FBI foils New Year's terror plot in Rochester, N.Y.
A young man in Rochester, N.Y., faces charges of plotting to kill people celebrating New Years Eve, the FBI said, in one of several cases of suspected terrorist activity in upstate New York since 9/11.
Emanuel Lutchman, age 25, is suspected of providing material support to the Islamic State. In the past few days, he had purchased supplies at Walmart in preparation to attack, kidnap and kill people at a restaurant or bar on New Year's Eve, as the Rochester Democrat & Chronicle reported. Officials have not released the specific target.
According to an affidavit from FBI Special Agent Timothy Klapec, Mr. Lutchman had pledged allegiance to IS and was attempting to travel to Syria, but was encouraged by a suspected IS-affiliate to launch an attack against non-Muslims in the United States to prove himself.
"New years [sic] is here soon. Do operations and kill some kuffar," Lutchman's contact told him, according to court documents.
He originally discussed bombing the site, but then seemed to plan a machete attack. His Walmart purchase included knives, ski masks, zip ties, and duct tape.
Lutchman was arrested with the help of a paid FBI informant, who bought the supplies with him. He had told an informant that he was "amped up, to accept the fact that's what I gotta do," and was "ready to lose my family."
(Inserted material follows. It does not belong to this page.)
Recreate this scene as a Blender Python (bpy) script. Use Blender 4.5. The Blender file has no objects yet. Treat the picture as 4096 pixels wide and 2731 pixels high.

The FBI also seized a video Lutchman had planned to release after the attack, swearing allegiance to IS and claiming responsibility.
According to the affidavit, Lutchman had previously served five years in prison for a 2006 robbery, and was reluctant to return to prison. The report also notes "previous state Mental Hygiene arrests."
He described himself as a convert to Islam.
Only 2 percent of American Muslims are converts to the religion, but 40 percent of those arrested on terrorism charges in the United States are according to "ISIS in America," a study from George Washington University's Program on Extremism
"This New Year’s Eve prosecution underscores the threat of ISIL even in upstate New York but demonstrates our determination to immediately stop any who would cause harm in its name," U.S. Attorney William Hochul Jr. said, according to the Democrat & Chronicle, using an alternate name for IS.
It is not the first time upstate cities have faced terrorism threats. Most recently, Mufid Elfgeeh, a 32 year-old pizza shop owner, was arrested in May 2014 for recruiting for IS. Mr. Elfgeeh, a naturalized citizen who grew up in Yemen, plead guilty earlier this month and will be sentenced in March 2016.
One of the first post-9/11 arrests for "homegrown terror" took place in the suburbs of nearby Buffalo, N.Y., the state's second-largest city. The "Lackawanna Six," named the Buffalo suburb where five of them were arrested in 2002, were young Yemeni-American men sentenced to federal prison for giving support to Al Qaeda.
The six were accused of training at one of Osama bin Laden's training camps in Afghanistan in spring 2001, and accused of planning an attack in the United States.
In that case, the FBI in Buffalo were tipped off by a letter from another local Yemeni-American, who warned that a group was traveling to "meet bin Laden." The anonymous writer said, "I can not give you my name because I fear for my life."
At the time, the case became a focus for then-President George W. Bush and Vice President Dick Cheney, who asked Bush to try the men as enemy combatants in a military tribunal. Mr. Bush, however, decided to try them in civilian courts.
But since then critics have questioned whether the men presented a high-level threat. According to Dina Temple-Raston, an NPR counterterrorism correspondent who wrote a book about the case, The Jihad Next Door, it is unclear whether the men understood "what that camp meant." As she told NPR in a 2007 interview:
I think there's a very bright line between people who attend these kinds of camps after 9/11 versus people beforehand. I think they thought they were going to go to Bosnia - or Chechnya maybe - as Muslim freedom fighters of some sort.
"It's actually one of the early episodes that we have a preemptive justice here in this country," Ms. Temple-Raston said, adding that many in Buffalo felt "these were sort of hapless 20-somethings who had clearly made a bad decision but had been watched for over a year and during that year, had not planned anything."